Approached by a clutch of petitioners – including the Association for Democratic Reforms and Trinamool Congress MP Mahua Moitra, who said she feared a similar exercise before the election in Bengal next year – the court also asked three important questions of the poll panel.

These included asking the EC to explain which section of the law – the Representation of Peoples Act – allowed it to conduct this exercise. “There is either ‘summary revision’ or ‘intensive revision’. Where is ‘special intensive revision’?” the poll panel was asked.

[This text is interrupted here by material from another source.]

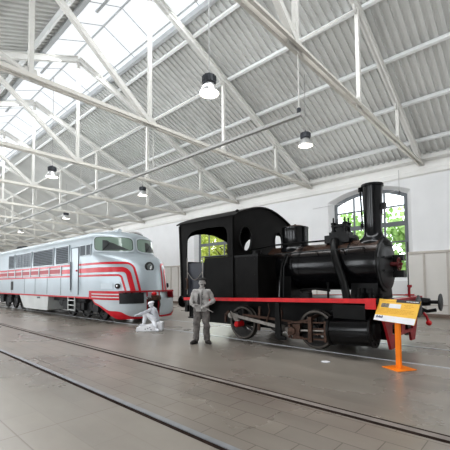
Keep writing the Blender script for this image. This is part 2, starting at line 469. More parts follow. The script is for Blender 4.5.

The Court observed that revision of Electoral Rolls by the Election Commission in Bihar is within the mandate of the constitution, but has questioned the timing of the Special Intensive Revision (SIR). The court asked why the exercise is being connected to Bihar assembly elections and why it can not be done for the whole country irrespective of the elections.  A bench of Justice Sudhanshu Dhulia and Justice Joymalya Bagchi has remarked that the poll body should have acted earlier on the matter if it was to check citizenship.

The petitioners have raised questions on the Commission’s exclusion of Aadhaar Card from the list of documents in the SIR. The poll body argued that the citizenship needs to be checked for being a voter in India and Aadhaar can not be used as proof of citizenship. On this, the Court remarked that the electoral body should have acted earlier if it was to check citizenship under the exercise.  The Apex Court also added that the issue of citizenship is within the domain of the Ministry of Home Affairs. 

On Monday,  the  Top Court had agreed to urgently list the batch of pleas against the Commission’s Special Intensive Revision in Bihar. Several petitions have been filed before the court claiming that if the poll body order directing on SIR is not set aside, it can arbitrarily and without due process disenfranchise lakhs of voters from electing their representatives.